Wednesday, April 12, 2006

Immigration Fraud Booms

Lost in the recent commotion surrounding the proposed guest worker/amnesty provisions of immigration reform has been the rise of immigration fraud by leacherous "advocates." Consider the charges against Maria Maximo, who allegedly collected over $1 million in fees from unsuspecting immigrants only to have all 1,300 of their applications denied:

"Maria Maximo was supposed to be one of the good guys. A Honduran immigrant of Garifunan descent, she worked to help Garifunans (Hondurans of West-African origin) and other immigrants in her role as a community-board member, as an advocate for the survivors of 1990's Happy Land fire and as president of Jamalali Uagucha, Inc., an immigrant-services nonprofit in The Bronx.

"Instead, she allegedly stole their money. Lots of it.

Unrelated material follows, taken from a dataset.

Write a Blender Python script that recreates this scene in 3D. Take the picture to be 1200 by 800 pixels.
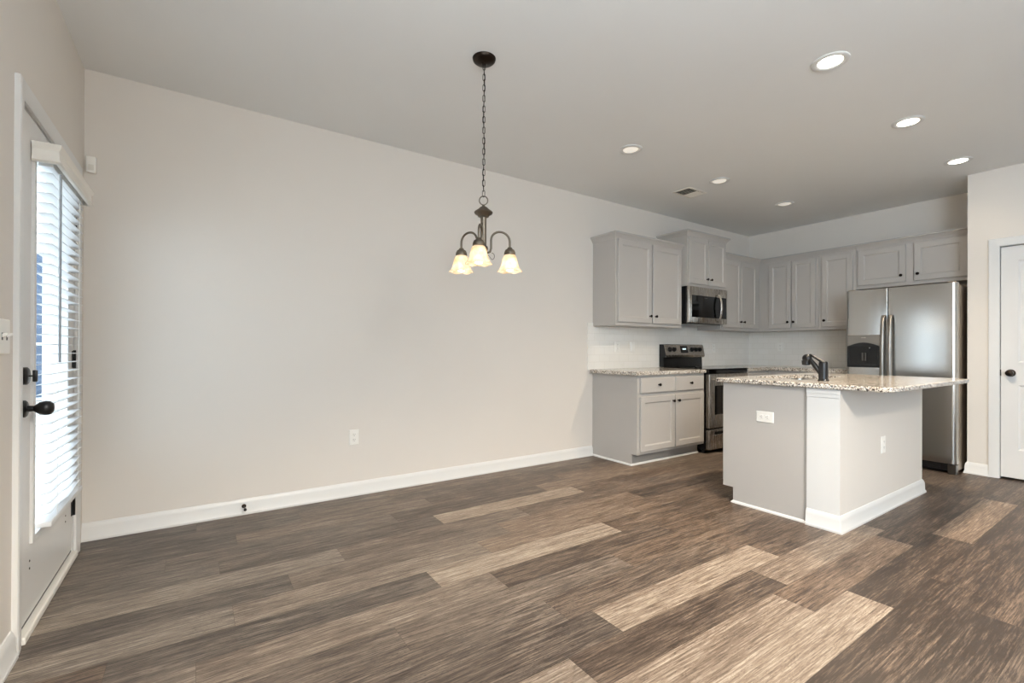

"Last week, federal prosecutors charged Maximo with defrauding hundreds of undocumented immigrants of over $1 million in filing fees. She offered her services to naive people looking for a way to get legal work permits and green cards. She advertised that she'd file applications with the U.S. Department of Citizenship and Immigration Services (CIS) for work permits and green cards at a cost of $500 to $2,500. But she surely knew full well that the applicants were ineligible.

"In 2004 and 2005, the U.S. Attorney's office says she filed 500 applications for work permits and 800 applications for green cards. She collected over $1 million in fees for these 1,300 applications - and all were denied. She faces up to 20 years in jail and $250,000 in fines if she's convicted."

Apparently Maximo's case is not an isolated incident.

"The GAO [General Accounting Office] audit found, for example, that nearly a third of all the applications filed for permanent residence for religious workers (one green-card category) over six months in 2004 were fraudulent. 'Some findings of the religious-worker assessment,' the report concluded, 'demonstrate that USCIS adjudicators do not always detect fraud during the adjudications process, thus allowing applicants to receive benefits for which they were not eligible.'

"...And some of the adjudicators the GAO interviewed admitted that their managers have been emphasizing 'meeting production goals, designed to reduce the backlog of applications, almost exclusively.' Fighting fraud isn't as big a priority." Article.